» **Goal**
Locate the word "Python" in the material, then show every line that holds it.

- - - -

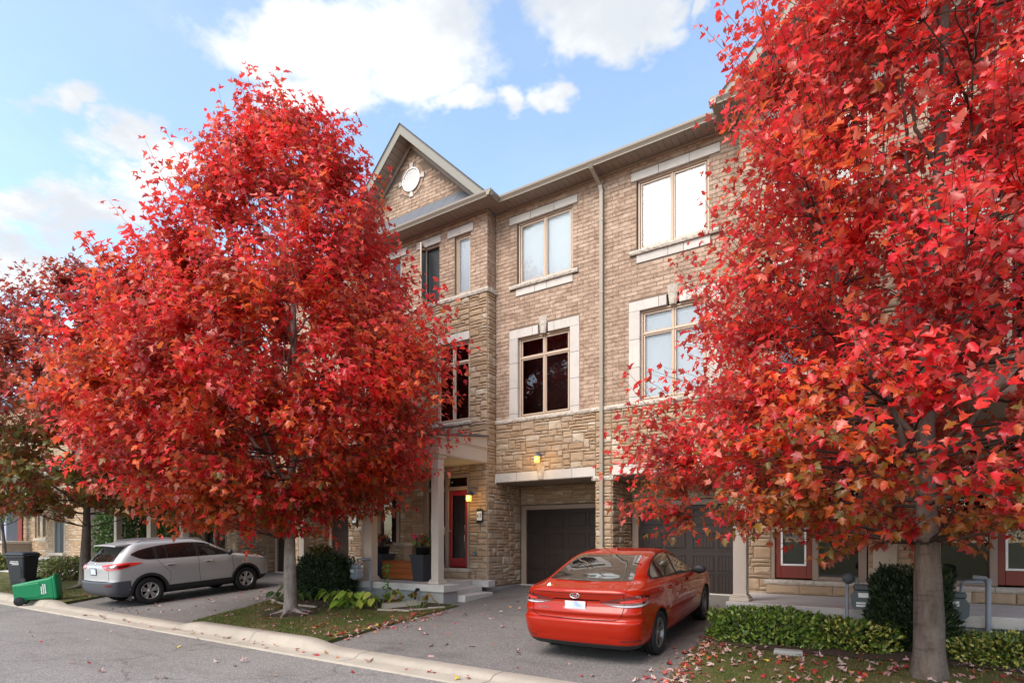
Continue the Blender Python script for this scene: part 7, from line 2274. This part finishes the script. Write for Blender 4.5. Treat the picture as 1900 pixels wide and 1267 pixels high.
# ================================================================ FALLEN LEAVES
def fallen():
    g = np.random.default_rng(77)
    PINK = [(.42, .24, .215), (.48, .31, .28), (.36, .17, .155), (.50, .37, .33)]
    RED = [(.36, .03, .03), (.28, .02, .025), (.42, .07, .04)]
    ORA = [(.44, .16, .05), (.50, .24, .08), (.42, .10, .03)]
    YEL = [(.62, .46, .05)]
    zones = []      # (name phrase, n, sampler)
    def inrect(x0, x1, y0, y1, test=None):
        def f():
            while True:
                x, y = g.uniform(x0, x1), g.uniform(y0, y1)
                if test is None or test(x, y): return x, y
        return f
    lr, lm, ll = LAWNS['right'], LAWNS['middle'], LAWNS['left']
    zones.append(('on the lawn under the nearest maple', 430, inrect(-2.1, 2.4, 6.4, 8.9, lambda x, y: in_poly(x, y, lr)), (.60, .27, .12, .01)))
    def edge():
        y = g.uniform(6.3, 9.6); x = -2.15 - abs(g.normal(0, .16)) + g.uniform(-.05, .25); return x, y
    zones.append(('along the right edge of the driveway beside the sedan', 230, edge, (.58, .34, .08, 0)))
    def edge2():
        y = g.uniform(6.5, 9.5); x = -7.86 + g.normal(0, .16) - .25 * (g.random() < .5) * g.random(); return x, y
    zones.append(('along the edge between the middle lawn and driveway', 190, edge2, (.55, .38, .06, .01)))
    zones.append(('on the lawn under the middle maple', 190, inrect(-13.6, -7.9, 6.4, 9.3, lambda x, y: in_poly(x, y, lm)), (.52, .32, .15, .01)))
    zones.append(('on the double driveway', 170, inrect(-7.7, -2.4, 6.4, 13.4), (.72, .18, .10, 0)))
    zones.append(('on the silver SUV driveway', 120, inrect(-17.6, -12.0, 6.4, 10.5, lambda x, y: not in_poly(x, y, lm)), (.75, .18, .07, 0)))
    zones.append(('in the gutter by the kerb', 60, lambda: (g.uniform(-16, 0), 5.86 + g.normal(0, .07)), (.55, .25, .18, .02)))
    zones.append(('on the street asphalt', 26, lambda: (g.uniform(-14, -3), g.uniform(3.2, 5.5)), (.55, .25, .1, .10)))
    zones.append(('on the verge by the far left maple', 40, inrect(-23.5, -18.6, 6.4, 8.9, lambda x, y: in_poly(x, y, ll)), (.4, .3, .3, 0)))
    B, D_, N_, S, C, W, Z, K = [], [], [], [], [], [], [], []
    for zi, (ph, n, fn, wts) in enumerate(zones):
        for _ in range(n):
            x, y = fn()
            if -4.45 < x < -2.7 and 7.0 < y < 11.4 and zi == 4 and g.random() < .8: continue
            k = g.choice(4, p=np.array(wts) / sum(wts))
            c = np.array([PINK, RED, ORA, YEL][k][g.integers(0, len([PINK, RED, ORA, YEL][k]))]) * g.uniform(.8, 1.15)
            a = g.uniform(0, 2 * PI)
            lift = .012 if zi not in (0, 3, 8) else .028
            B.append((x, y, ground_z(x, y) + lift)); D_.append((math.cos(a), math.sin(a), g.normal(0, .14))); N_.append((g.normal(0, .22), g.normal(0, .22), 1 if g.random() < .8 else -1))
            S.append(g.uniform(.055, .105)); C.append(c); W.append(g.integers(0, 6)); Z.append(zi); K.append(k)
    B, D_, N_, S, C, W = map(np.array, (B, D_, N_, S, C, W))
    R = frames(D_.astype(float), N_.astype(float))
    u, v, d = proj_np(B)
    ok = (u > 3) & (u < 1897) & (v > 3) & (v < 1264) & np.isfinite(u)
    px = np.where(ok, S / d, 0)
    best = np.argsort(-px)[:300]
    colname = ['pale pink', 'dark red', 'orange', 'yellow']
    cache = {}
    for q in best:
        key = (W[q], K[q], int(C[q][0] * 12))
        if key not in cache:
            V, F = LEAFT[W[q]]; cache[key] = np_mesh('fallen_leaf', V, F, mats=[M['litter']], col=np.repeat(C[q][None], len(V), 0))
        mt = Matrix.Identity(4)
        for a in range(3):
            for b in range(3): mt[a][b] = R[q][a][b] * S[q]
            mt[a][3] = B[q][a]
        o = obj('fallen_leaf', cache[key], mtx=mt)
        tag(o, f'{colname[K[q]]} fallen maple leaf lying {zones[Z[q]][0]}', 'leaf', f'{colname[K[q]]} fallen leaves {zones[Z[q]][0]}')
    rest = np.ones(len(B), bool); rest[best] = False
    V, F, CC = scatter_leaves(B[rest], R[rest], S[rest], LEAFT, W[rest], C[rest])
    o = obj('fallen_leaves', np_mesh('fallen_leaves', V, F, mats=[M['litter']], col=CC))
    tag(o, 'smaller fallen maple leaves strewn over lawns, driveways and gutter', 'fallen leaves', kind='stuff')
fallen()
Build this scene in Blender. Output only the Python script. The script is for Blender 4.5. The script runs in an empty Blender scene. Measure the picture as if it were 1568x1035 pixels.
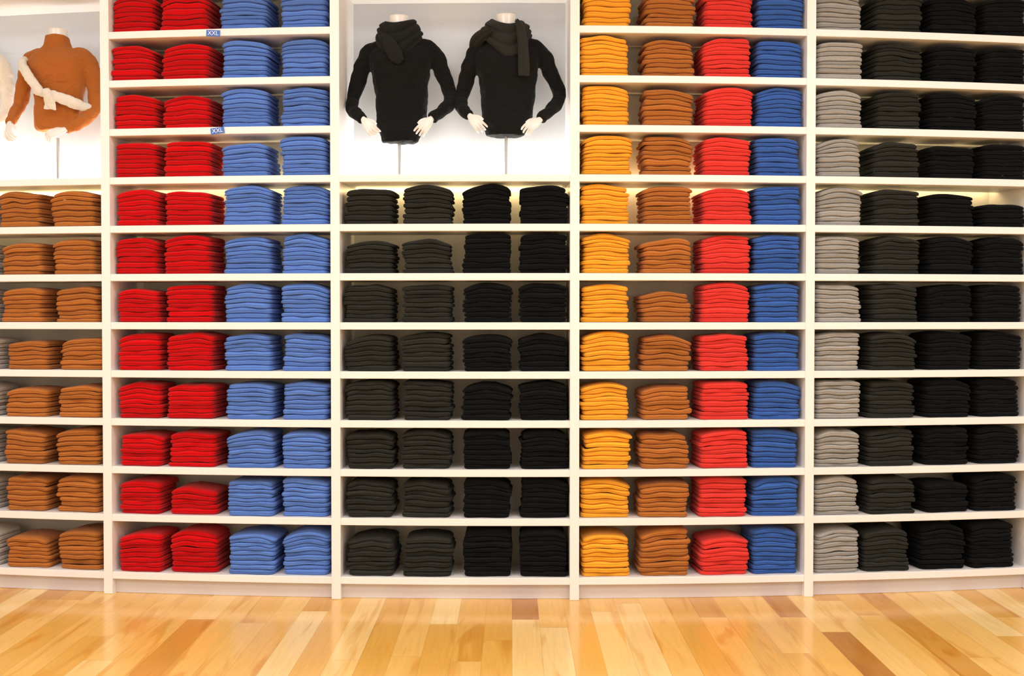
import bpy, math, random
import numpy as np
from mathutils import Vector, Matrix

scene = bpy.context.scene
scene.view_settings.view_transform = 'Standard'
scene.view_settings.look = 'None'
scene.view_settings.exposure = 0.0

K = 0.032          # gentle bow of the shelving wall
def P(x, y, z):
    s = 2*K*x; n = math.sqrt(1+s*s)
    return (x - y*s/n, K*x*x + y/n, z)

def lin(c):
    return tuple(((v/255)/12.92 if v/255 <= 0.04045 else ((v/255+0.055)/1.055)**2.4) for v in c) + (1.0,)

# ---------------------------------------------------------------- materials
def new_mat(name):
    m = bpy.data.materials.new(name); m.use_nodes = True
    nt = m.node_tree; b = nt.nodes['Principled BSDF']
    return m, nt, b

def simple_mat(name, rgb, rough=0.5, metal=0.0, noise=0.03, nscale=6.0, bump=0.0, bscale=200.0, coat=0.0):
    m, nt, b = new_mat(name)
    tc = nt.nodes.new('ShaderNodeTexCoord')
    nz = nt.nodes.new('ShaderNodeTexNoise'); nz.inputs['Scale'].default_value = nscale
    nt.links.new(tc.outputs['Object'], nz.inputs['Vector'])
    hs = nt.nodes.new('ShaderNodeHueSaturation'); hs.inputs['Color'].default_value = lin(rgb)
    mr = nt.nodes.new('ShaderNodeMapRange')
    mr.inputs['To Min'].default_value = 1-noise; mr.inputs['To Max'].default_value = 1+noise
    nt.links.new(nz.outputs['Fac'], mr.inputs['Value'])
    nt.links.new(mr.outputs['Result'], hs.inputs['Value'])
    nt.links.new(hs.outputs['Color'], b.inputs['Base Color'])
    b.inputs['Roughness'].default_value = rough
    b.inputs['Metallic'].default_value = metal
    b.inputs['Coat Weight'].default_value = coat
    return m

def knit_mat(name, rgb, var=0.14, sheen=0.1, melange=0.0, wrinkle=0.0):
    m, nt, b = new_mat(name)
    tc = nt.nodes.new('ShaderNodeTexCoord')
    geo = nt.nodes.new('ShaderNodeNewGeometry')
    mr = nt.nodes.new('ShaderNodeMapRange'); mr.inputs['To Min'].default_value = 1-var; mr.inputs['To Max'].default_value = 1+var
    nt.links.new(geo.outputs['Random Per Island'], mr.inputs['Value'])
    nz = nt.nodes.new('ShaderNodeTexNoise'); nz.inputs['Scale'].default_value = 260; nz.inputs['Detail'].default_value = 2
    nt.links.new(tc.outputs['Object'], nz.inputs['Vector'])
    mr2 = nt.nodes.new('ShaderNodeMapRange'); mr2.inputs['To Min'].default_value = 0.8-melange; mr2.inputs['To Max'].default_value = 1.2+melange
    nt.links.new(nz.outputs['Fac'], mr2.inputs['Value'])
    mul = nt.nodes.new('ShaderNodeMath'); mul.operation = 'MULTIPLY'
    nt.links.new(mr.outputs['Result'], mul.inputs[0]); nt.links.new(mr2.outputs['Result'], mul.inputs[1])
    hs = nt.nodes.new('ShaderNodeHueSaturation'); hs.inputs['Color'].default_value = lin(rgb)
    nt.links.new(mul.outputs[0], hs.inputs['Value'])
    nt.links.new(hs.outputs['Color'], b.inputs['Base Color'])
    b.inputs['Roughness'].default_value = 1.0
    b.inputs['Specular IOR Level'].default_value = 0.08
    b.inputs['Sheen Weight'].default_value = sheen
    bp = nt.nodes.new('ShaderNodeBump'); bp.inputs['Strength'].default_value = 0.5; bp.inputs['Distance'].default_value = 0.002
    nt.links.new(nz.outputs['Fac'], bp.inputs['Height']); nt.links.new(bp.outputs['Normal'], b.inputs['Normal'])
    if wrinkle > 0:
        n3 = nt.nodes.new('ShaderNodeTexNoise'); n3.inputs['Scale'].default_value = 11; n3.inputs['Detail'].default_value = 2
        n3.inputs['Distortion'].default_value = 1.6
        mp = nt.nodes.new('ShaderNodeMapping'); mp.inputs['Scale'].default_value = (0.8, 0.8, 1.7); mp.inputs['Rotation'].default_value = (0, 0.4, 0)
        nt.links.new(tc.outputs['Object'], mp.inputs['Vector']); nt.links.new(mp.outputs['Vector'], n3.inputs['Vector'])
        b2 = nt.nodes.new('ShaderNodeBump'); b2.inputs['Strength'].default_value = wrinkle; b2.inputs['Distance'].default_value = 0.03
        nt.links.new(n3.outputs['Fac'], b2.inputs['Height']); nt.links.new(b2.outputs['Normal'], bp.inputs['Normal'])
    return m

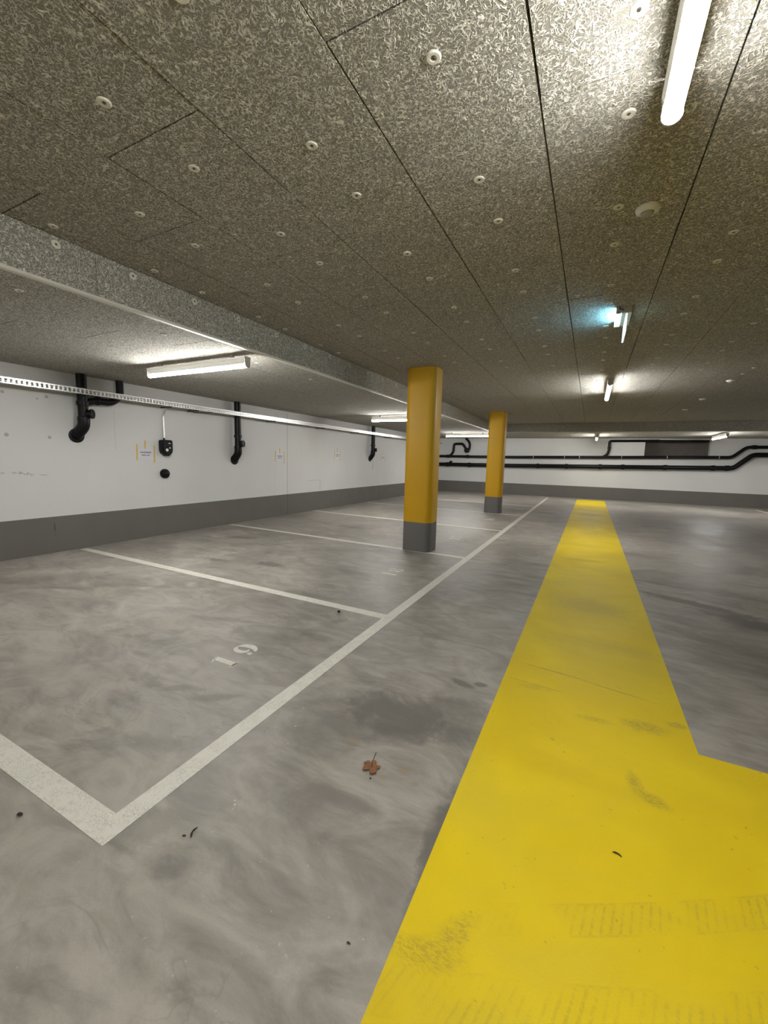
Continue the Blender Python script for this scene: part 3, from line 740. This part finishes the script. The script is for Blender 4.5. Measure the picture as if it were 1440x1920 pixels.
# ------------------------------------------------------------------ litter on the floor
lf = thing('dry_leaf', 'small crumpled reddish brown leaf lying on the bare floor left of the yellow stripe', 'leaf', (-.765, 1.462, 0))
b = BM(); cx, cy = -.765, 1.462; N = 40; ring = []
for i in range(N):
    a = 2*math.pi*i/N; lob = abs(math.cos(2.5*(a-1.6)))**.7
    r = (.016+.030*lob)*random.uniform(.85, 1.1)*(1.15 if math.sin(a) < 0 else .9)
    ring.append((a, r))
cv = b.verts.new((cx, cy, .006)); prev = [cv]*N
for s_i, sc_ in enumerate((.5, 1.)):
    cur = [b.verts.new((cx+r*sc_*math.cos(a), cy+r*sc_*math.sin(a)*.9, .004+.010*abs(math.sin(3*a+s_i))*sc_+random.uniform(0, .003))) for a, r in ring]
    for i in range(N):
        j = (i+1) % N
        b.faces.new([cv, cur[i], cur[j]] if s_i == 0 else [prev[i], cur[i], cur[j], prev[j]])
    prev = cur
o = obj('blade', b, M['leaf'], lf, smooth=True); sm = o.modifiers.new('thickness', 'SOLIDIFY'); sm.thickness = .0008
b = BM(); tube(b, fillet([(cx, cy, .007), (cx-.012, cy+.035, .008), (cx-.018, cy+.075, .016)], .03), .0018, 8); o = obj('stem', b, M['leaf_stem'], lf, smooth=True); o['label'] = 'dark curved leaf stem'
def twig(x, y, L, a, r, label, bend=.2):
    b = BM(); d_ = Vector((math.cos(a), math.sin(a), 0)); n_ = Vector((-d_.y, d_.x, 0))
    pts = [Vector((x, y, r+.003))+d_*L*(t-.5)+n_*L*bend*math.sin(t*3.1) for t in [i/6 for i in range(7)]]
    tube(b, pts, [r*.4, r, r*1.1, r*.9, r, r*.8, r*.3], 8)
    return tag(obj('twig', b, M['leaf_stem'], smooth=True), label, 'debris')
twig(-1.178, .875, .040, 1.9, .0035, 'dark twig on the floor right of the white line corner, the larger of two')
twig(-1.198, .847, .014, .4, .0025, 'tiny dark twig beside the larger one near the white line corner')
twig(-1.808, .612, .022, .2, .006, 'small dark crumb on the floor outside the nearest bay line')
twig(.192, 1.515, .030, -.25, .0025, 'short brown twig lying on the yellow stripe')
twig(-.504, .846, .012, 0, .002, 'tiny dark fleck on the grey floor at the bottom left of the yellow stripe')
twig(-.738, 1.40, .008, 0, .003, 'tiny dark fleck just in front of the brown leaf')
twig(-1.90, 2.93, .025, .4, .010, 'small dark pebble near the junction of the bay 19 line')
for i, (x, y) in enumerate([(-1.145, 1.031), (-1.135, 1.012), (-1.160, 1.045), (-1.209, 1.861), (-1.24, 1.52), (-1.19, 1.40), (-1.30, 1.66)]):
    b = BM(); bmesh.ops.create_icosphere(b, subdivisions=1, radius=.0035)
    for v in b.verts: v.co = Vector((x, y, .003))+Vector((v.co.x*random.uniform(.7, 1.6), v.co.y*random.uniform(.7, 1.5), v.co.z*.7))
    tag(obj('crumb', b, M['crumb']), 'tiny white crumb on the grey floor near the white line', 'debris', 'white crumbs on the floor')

- - - -

» **Task response**
Continue the Blender Python script for this scene: part 7, from line 2274. This part finishes the script. Write for Blender 4.5. Treat the picture as 1900 pixels wide and 1267 pixels high.
Build this scene in Blender. Output only the Python script. The script is for Blender 4.5. The script runs in an empty Blender scene. Measure the picture as if it were 1568x1035 pixels.
Continue the Blender Python script for this scene: part 3, from line 740. This part finishes the script. The script is for Blender 4.5. Measure the picture as if it were 1440x1920 pixels.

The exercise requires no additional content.